Понимаю, что логика моих заметок несколько парадоксальна: начал с утверждения высокого назначения публицистики и публицистов, а закончил чуть ли не выводом о том, что нам пора уступить «стило» социологам и ученым. Я, может быть, и закончил бы этим, если бы… если бы не еще одна важная особенность читательской психологии. Кроме потребности в доказательности сегодня читатель испытывает и потребность в синтезе, в целостном понимании времени и человека.

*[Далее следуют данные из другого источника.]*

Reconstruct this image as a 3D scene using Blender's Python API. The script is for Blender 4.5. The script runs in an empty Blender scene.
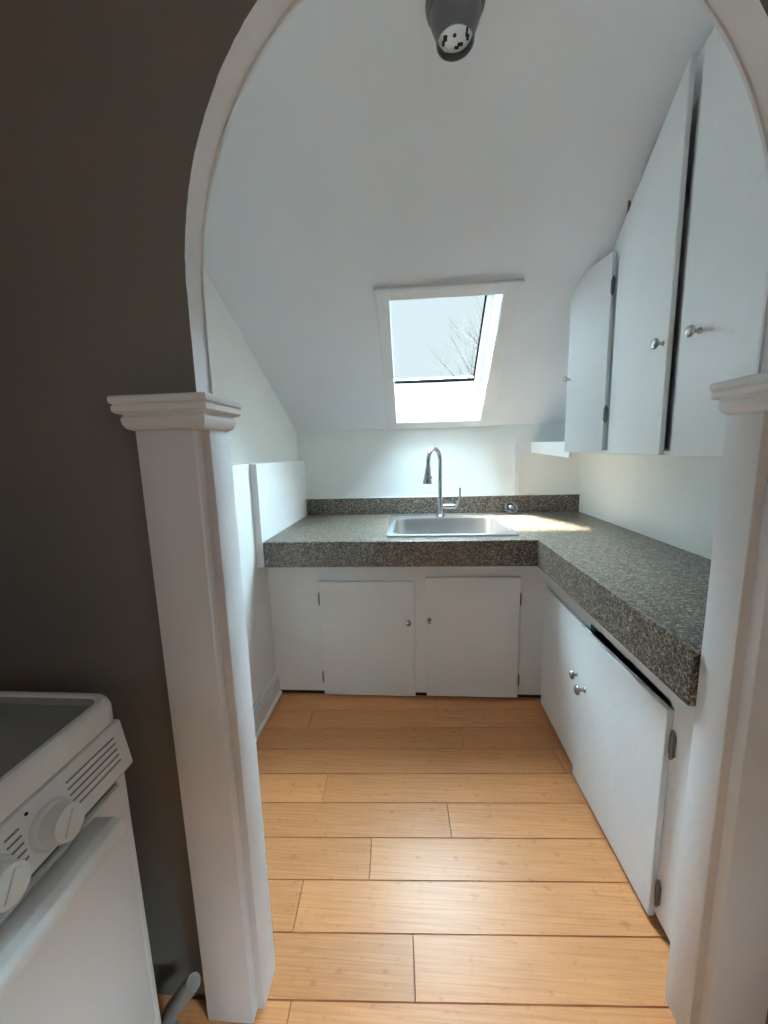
import bpy, bmesh, math, random
from mathutils import Vector, Matrix
random.seed(7)
sc = bpy.context.scene
col = sc.collection
PI = math.pi

# ------------------------------------------------------------------ camera
cd = bpy.data.cameras.new('camera'); cam = bpy.data.objects.new('camera', cd); col.objects.link(cam)
FW = Vector((-0.07701396, 0.98498158, -0.15453196)); RT = Vector((0.99691246, 0.0736943, -0.02710542)); UP = Vector((0.01531022, 0.15614233, 0.9876159))
M4 = Matrix(((RT.x, UP.x, -FW.x, 0), (RT.y, UP.y, -FW.y, 0), (RT.z, UP.z, -FW.z, 1.3584), (0, 0, 0, 1)))
cam.matrix_world = M4
cd.sensor_width = 36.0; cd.lens = 386.4666 / 1024 * 36.0; cd.clip_start = 0.02
sc.camera = cam

# ------------------------------------------------------------------ light and exposure
sc.view_settings.view_transform = 'Standard'; sc.view_settings.look = 'None'
sc.view_settings.gamma = 1; sc.view_settings.use_curve_mapping = False
sc.view_settings.exposure = 0.0
sc.cycles.max_bounces = 16; sc.cycles.diffuse_bounces = 10
w = bpy.data.worlds.new('overcast_sky'); sc.world = w; w.use_nodes = True
bg = w.node_tree.nodes['Background']; bg.inputs[0].default_value = (0.80, 0.95, 1.0, 1); bg.inputs[1].default_value = 0.95


def sun(name, direction, strength, angle, color):
    l = bpy.data.lights.new(name, 'SUN'); l.energy = strength; l.angle = math.radians(angle); l.color = color
    o = bpy.data.objects.new(name, l); col.objects.link(o)
    o.rotation_euler = Vector(direction).to_track_quat('-Z', 'Y').to_euler(); o.location = (0, 6, 6)
    return o


def area(name, loc, direction, sx, sy, power, color):
    l = bpy.data.lights.new(name, 'AREA'); l.shape = 'RECTANGLE'; l.size = sx; l.size_y = sy; l.energy = power; l.color = color
    o = bpy.data.objects.new(name, l); col.objects.link(o)
    o.location = loc; o.rotation_euler = Vector(direction).to_track_quat('-Z', 'Y').to_euler()
    return o


sun('bright_overcast', (-0.34, -0.20, -0.94), 165.0, 106, (0.63, 0.86, 1.0))
sun('hazy_sun', (0.465, -0.10, -1.0), 62.0, 6, (1.0, 0.90, 0.72))
area('front_room_daylight', (-1.27, -0.75, 1.42), (1, 0.25, -0.1), 0.8, 0.9, 1.3, (0.92, 0.97, 1.0))
area('front_room_fill_right', (1.57, -0.75, 1.42), (-1, 0.1, -0.15), 0.8, 0.9, 2.2, (0.90, 0.96, 1.0))  # added fill lamp that brightens the stove front, not a known source


# ------------------------------------------------------------------ materials
def newmat(name):
    m = bpy.data.materials.new(name); m.use_nodes = True
    nt = m.node_tree; return m, nt, nt.nodes['Principled BSDF']


def paint(name, c, rough=0.5, var=0.05, bump=0.05, scale=40, spec=0.5):
    m, nt, b = newmat(name); N = nt.nodes.new; L = nt.links.new
    tc = N('ShaderNodeTexCoord'); n = N('ShaderNodeTexNoise'); n.inputs['Scale'].default_value = 3.0; n.inputs['Detail'].default_value = 4
    L(tc.outputs['Object'], n.inputs['Vector'])
    r = N('ShaderNodeValToRGB')
    r.color_ramp.elements[0].position = .3; r.color_ramp.elements[1].position = .7
    r.color_ramp.elements[0].color = tuple(x * (1 - var) for x in c) + (1,); r.color_ramp.elements[1].color = tuple(min(1, x * (1 + var * .5)) for x in c) + (1,)
    L(n.outputs['Fac'], r.inputs[0]); L(r.outputs[0], b.inputs['Base Color'])
    b.inputs['Roughness'].default_value = rough; b.inputs['Specular IOR Level'].default_value = spec
    n2 = N('ShaderNodeTexNoise'); n2.inputs['Scale'].default_value = scale; n2.inputs['Detail'].default_value = 3
    L(tc.outputs['Object'], n2.inputs['Vector'])
    bp = N('ShaderNodeBump'); bp.inputs['Strength'].default_value = bump; bp.inputs['Distance'].default_value = .01
    L(n2.outputs['Fac'], bp.inputs['Height']); L(bp.outputs[0], b.inputs['Normal'])
    return m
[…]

Этот синтез, эту целостность может и должна обеспечивать публицистика, создаваемая публицистами.
Одна из печальных особенностей нашей публицистики состоит, по-моему, в том, что она очень часто не доказывает то, что нужно доказывать с точки зрения сегодняшнего читателя, и доказывает то, что уже не требует доказательств.

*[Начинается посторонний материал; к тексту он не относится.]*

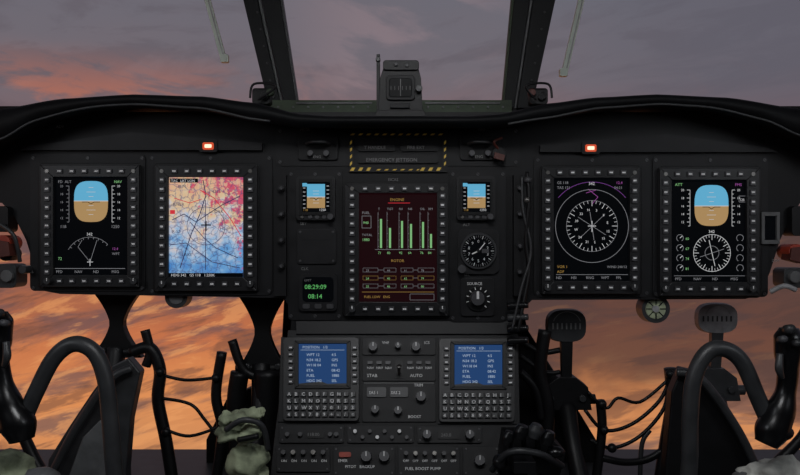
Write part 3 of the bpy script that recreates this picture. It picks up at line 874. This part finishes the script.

Не стоит решать элементарную арифметическую задачу с помощью высшей математики, подобное усложнение само по себе еще не делает банальности открытиями. Между тем нередко обнаруживаешь с сожалением, что в основе «солидной», «сложной» статьи лежит бесхитростнейшее из уравнений.
И наоборот, то, что действительно требует, может быть, высшей математики, порой бездумно, будто бы элементы таблицы умножения, «скатывается» с нашего пера на бумагу…
И я думаю, что в истории литературы не было читателя, который бы со столь безошибочной остротой воспринимал малейшую попытку уйти от конкретности истин, как читатель сегодняшний…
Это не статист в общении с автором, а активно действующее лицо. Я был бы неискренен, утверждая, что сегодняшний читатель вызывает во мне ровное, умилительное отношение: он часто и раздражает меня неизменным желанием подвергать анализу то, что требует, по-моему, чисто эмоционального восприятия; он баснословно, донельзя избалован доказательствами естественнонаучными и еще не получил более глубокой и трудной школы философских доказательств.